Stored data:
╭──

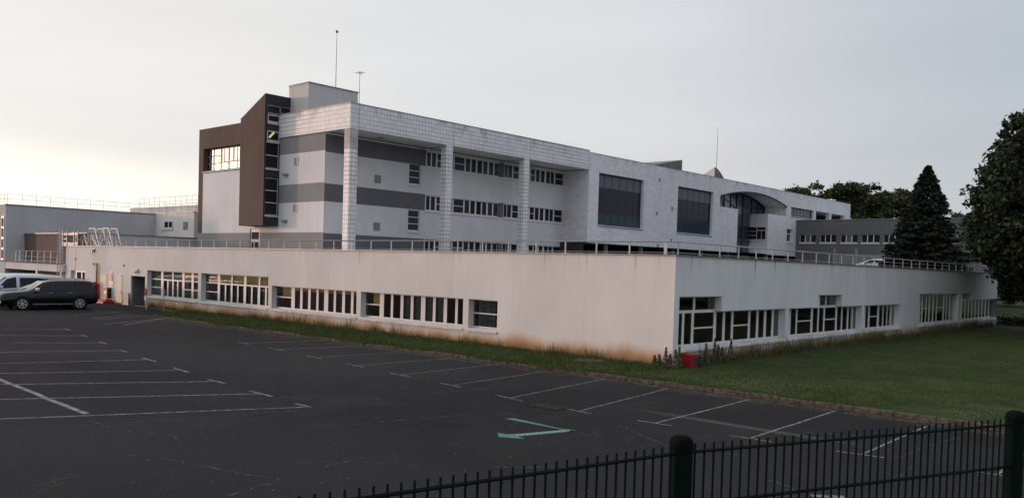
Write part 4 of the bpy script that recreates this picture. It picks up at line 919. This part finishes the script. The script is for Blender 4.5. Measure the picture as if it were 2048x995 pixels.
for px in (268, 395): w = MB(); uu = FY.u(z6(px), 460); w.box(uu - .18, uu + .18, YG - .12, YG, 3.7, 6.95); w.build('pilaster', MGREY, gb)
fe_ = empty('slatted_fence', (-38, 104, 3.76), 'pale vertical slat fence at the foot of the dark grey block', 'fence'); g = MB()
x = -40.8
while x < -30.5: g.box(x, x + .07, 104, 104.03, 3.9, 6.15); x += .2
g.build('slats', mat('slat_grey', (.36, .35, .34), .7), fe_); g = MB(); g.box(-40.9, -30.4, 104.04, 104.1, 5.9, 6.0); g.box(-40.9, -30.4, 104.04, 104.1, 4.1, 4.2); g.build('rail', MGREY, fe_)
# ================================================================== VEHICLES (built nose towards +x)
def car(name, loc, rz, label, st, axles, wr, paint_m, glassq, hw_, kind, group=None):
    t = empty(name, (0, 0, 0), label, 'car' if kind != 'van' else 'van', group)
    b = MB(); rings = []
    for (x, zl, zb_, zt, w0, w1, w2_) in st:
        half = [(0, zl), (w0 * .8, zl), (w0, zl + .12), (w0, (zl + zb_) * .5 + .05), (w1, zb_), (w2_, zt), (w2_ * .8, zt + .045), (0, zt + .07)]
        ring = [(x, y, z) for y, z in half] + [(x, -y, z) for y, z in half[-2:0:-1]]; rings.append(ring)
    n = len(rings[0]); k0 = 0
    for r in rings: b.v += r
    for i in range(len(rings) - 1):
        for j in range(n): b.f.append((i * n + j, i * n + (j + 1) % n, (i + 1) * n + (j + 1) % n, (i + 1) * n + j)); b.mi.append(0)
    b.f.append(tuple(range(n))); b.mi.append(0); b.f.append(tuple((len(rings) - 1) * n + j for j in range(n))); b.mi.append(0)
    o = b.build('body', paint_m, t, smooth=True); s_ = o.modifiers.new('s', 'SUBSURF'); s_.levels = 1; s_.render_levels = 2
    import bisect
    def samp(x):
        xs = [s[0] for s in st]
        for i in range(len(st) - 1):
            if min(xs[i], xs[i + 1]) <= x <= max(xs[i], xs[i + 1]):
                f = (x - xs[i]) / (xs[i + 1] - xs[i] + 1e-9); return [a + (b_ - a) * f for a, b_ in zip(st[i], st[i + 1])]
        return st[0]
    def sp(x, v, sgn, off=.02):
        s = samp(x); y = s[5] + (s[6] - s[5]) * v; return (x, sgn * (y + off), s[2] + (s[3] - s[2]) * v)
    for sg_ in (1, -1):
        for q in glassq['side']:
            g = MB(); g.face([sp(x, v, sg_) for x, v in q]); g.build('side_window', MCG, t)
        for (x0, x1, zz) in glassq.get('handles', []): g = MB(); s = samp(x0); g.box(x0, x1, sg_ * (s[5] + .0), sg_ * (s[5] + .05), zz, zz + .04); g.build('door_handle', MCHR, t)
        g = MB(); x, zz = glassq['mirror']; s = samp(x); g.box(x - .1, x + .1, sg_ * (s[5] + .02), sg_ * (s[5] + .26), zz, zz + .2); g.build('mirror', MCHR if kind == 'suv' else paint_m, t, bevel=.04)
        g = MB(); g.bar((glassq['hl'][0], sg_ * (glassq['hl'][1]), glassq['hl'][2]), (glassq['hl'][0] - .30, sg_ * (glassq['hl'][1] + .17), glassq['hl'][2] + .04), .08, .22); g.build('headlight', MLAMP, t, bevel=.02)
        g = MB(); xr = st[-1][0]; g.box(xr - .02, xr + .12, sg_ * (st[-2][5] - .16), sg_ * (st[-2][5] + .012), glassq['tl'][0], glassq['tl'][1]); g.build('tail_light', MRLENS, t, bevel=.02)
    x0, x1, za, zb2, wa, wb = glassq['ws']; g = MB(); g.face([(x0 + .025, -wa, za + .02), (x0 + .025, wa, za + .02), (x1 + .03, wb, zb2 + .05), (x1 + .03, -wb, zb2 + .05)]); g.build('windscreen', MWSH, t)
    for ax in axles:
        for sg_ in (1, -1):
            a = MB(); a.tube([(ax, sg_ * (hw_ - .3), wr), (ax, sg_ * (hw_ + .006), wr)], wr * 1.17, 20); a.build('wheel_arch', MTY, t)
            wh = MB(); wh.tube([(ax, sg_ * (hw_ - .25), wr), (ax, sg_ * (hw_ - .2), wr), (ax, sg_ * (hw_ + .01), wr), (ax, sg_ * (hw_ + .03), wr)], [wr * .93, wr, wr, wr * .9], 24); wo_ = wh.build('wheel', MTY, t, smooth=False)
            rm = MB(); yy = sg_ * (hw_ + .04)
            n5 = 6
            for k in range(n5):
                an = 2 * math.pi * k / n5 + .3; rm.bar((ax, yy, wr), (ax + wr * .62 * math.cos(an), yy, wr + wr * .62 * math.sin(an)), .07, .03, up=Vector((0, 1, 0)))
            for k in range(24):
                a0, a1 = 2 * math.pi * k / 24, 2 * math.pi * (k + 1) / 24; rm.bar((ax + wr * .64 * math.cos(a0), yy, wr + wr * .64 * math.sin(a0)), (ax + wr * .64 * math.cos(a1), yy, wr + wr * .64 * math.sin(a1)), .045, .03, up=Vector((0, 1, 0)))
            rm.tube([(ax, yy - .01 * sg_, wr), (ax, yy + .03 * sg_, wr)], .07, 10); rm.build('rim', MRIM, wo_)
    xf_ = st[0][0]; g = MB()
    for k in range(3): g.box(xf_ - .02, xf_ + .035, -.52, .52, .62 + k * .09, .66 + k * .09)
    g.build('grille', MCHR if kind == 'suv' else MDK, t)
    g = MB(); g.box(xf_ - .05, xf_ + .07, -hw_ * .86, hw_ * .86, .36, .52); g.build('bumper', MCHR if kind == 'suv' else MGREY, t, bevel=.04)
    g = MB(); g.box(xf_ + .07, xf_ + .08, -.26, .26, .38, .49); g.build('number_plate', MSIGNW, t)
    if kind == 'suv':
        for sg_ in (1, -1): g = MB(); g.bar((.3, sg_ * .72, 1.86), (-2.1, sg_ * .72, 1.86), .04); g.build('roof_rail', MCHR, t); g = MB(); g.bar((1.2, sg_ * (hw_ + .02), .36), (-1.0, sg_ * (hw_ + .02), .36), .12, .04); g.build('side_step', MGREY, t)
    t.location = loc; t.rotation_euler = (0, 0, rz)
    return t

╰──

Given problem: Reproduce the listing word for word and omit its pictures.

Right answer:
Write part 4 of the bpy script that recreates this picture. It picks up at line 919. This part finishes the script. The script is for Blender 4.5. Measure the picture as if it were 2048x995 pixels.
for px in (268, 395): w = MB(); uu = FY.u(z6(px), 460); w.box(uu - .18, uu + .18, YG - .12, YG, 3.7, 6.95); w.build('pilaster', MGREY, gb)
fe_ = empty('slatted_fence', (-38, 104, 3.76), 'pale vertical slat fence at the foot of the dark grey block', 'fence'); g = MB()
x = -40.8
while x < -30.5: g.box(x, x + .07, 104, 104.03, 3.9, 6.15); x += .2
g.build('slats', mat('slat_grey', (.36, .35, .34), .7), fe_); g = MB(); g.box(-40.9, -30.4, 104.04, 104.1, 5.9, 6.0); g.box(-40.9, -30.4, 104.04, 104.1, 4.1, 4.2); g.build('rail', MGREY, fe_)
# ================================================================== VEHICLES (built nose towards +x)
def car(name, loc, rz, label, st, axles, wr, paint_m, glassq, hw_, kind, group=None):
    t = empty(name, (0, 0, 0), label, 'car' if kind != 'van' else 'van', group)
    b = MB(); rings = []
    for (x, zl, zb_, zt, w0, w1, w2_) in st:
        half = [(0, zl), (w0 * .8, zl), (w0, zl + .12), (w0, (zl + zb_) * .5 + .05), (w1, zb_), (w2_, zt), (w2_ * .8, zt + .045), (0, zt + .07)]
        ring = [(x, y, z) for y, z in half] + [(x, -y, z) for y, z in half[-2:0:-1]]; rings.append(ring)
    n = len(rings[0]); k0 = 0
    for r in rings: b.v += r
    for i in range(len(rings) - 1):
        for j in range(n): b.f.append((i * n + j, i * n + (j + 1) % n, (i + 1) * n + (j + 1) % n, (i + 1) * n + j)); b.mi.append(0)
    b.f.append(tuple(range(n))); b.mi.append(0); b.f.append(tuple((len(rings) - 1) * n + j for j in range(n))); b.mi.append(0)
    o = b.build('body', paint_m, t, smooth=True); s_ = o.modifiers.new('s', 'SUBSURF'); s_.levels = 1; s_.render_levels = 2
    import bisect
    def samp(x):
        xs = [s[0] for s in st]
        for i in range(len(st) - 1):
            if min(xs[i], xs[i + 1]) <= x <= max(xs[i], xs[i + 1]):
                f = (x - xs[i]) / (xs[i + 1] - xs[i] + 1e-9); return [a + (b_ - a) * f for a, b_ in zip(st[i], st[i + 1])]
        return st[0]
    def sp(x, v, sgn, off=.02):
        s = samp(x); y = s[5] + (s[6] - s[5]) * v; return (x, sgn * (y + off), s[2] + (s[3] - s[2]) * v)
    for sg_ in (1, -1):
        for q in glassq['side']:
            g = MB(); g.face([sp(x, v, sg_) for x, v in q]); g.build('side_window', MCG, t)
        for (x0, x1, zz) in glassq.get('handles', []): g = MB(); s = samp(x0); g.box(x0, x1, sg_ * (s[5] + .0), sg_ * (s[5] + .05), zz, zz + .04); g.build('door_handle', MCHR, t)
        g = MB(); x, zz = glassq['mirror']; s = samp(x); g.box(x - .1, x + .1, sg_ * (s[5] + .02), sg_ * (s[5] + .26), zz, zz + .2); g.build('mirror', MCHR if kind == 'suv' else paint_m, t, bevel=.04)
        g = MB(); g.bar((glassq['hl'][0], sg_ * (glassq['hl'][1]), glassq['hl'][2]), (glassq['hl'][0] - .30, sg_ * (glassq['hl'][1] + .17), glassq['hl'][2] + .04), .08, .22); g.build('headlight', MLAMP, t, bevel=.02)
        g = MB(); xr = st[-1][0]; g.box(xr - .02, xr + .12, sg_ * (st[-2][5] - .16), sg_ * (st[-2][5] + .012), glassq['tl'][0], glassq['tl'][1]); g.build('tail_light', MRLENS, t, bevel=.02)
    x0, x1, za, zb2, wa, wb = glassq['ws']; g = MB(); g.face([(x0 + .025, -wa, za + .02), (x0 + .025, wa, za + .02), (x1 + .03, wb, zb2 + .05), (x1 + .03, -wb, zb2 + .05)]); g.build('windscreen', MWSH, t)
    for ax in axles:
        for sg_ in (1, -1):
            a = MB(); a.tube([(ax, sg_ * (hw_ - .3), wr), (ax, sg_ * (hw_ + .006), wr)], wr * 1.17, 20); a.build('wheel_arch', MTY, t)
            wh = MB(); wh.tube([(ax, sg_ * (hw_ - .25), wr), (ax, sg_ * (hw_ - .2), wr), (ax, sg_ * (hw_ + .01), wr), (ax, sg_ * (hw_ + .03), wr)], [wr * .93, wr, wr, wr * .9], 24); wo_ = wh.build('wheel', MTY, t, smooth=False)
            rm = MB(); yy = sg_ * (hw_ + .04)
            n5 = 6
            for k in range(n5):
                an = 2 * math.pi * k / n5 + .3; rm.bar((ax, yy, wr), (ax + wr * .62 * math.cos(an), yy, wr + wr * .62 * math.sin(an)), .07, .03, up=Vector((0, 1, 0)))
            for k in range(24):
                a0, a1 = 2 * math.pi * k / 24, 2 * math.pi * (k + 1) / 24; rm.bar((ax + wr * .64 * math.cos(a0), yy, wr + wr * .64 * math.sin(a0)), (ax + wr * .64 * math.cos(a1), yy, wr + wr * .64 * math.sin(a1)), .045, .03, up=Vector((0, 1, 0)))
            rm.tube([(ax, yy - .01 * sg_, wr), (ax, yy + .03 * sg_, wr)], .07, 10); rm.build('rim', MRIM, wo_)
    xf_ = st[0][0]; g = MB()
    for k in range(3): g.box(xf_ - .02, xf_ + .035, -.52, .52, .62 + k * .09, .66 + k * .09)
    g.build('grille', MCHR if kind == 'suv' else MDK, t)
    g = MB(); g.box(xf_ - .05, xf_ + .07, -hw_ * .86, hw_ * .86, .36, .52); g.build('bumper', MCHR if kind == 'suv' else MGREY, t, bevel=.04)
    g = MB(); g.box(xf_ + .07, xf_ + .08, -.26, .26, .38, .49); g.build('number_plate', MSIGNW, t)
    if kind == 'suv':
        for sg_ in (1, -1): g = MB(); g.bar((.3, sg_ * .72, 1.86), (-2.1, sg_ * .72, 1.86), .04); g.build('roof_rail', MCHR, t); g = MB(); g.bar((1.2, sg_ * (hw_ + .02), .36), (-1.0, sg_ * (hw_ + .02), .36), .12, .04); g.build('side_step', MGREY, t)
    t.location = loc; t.rotation_euler = (0, 0, rz)
    return t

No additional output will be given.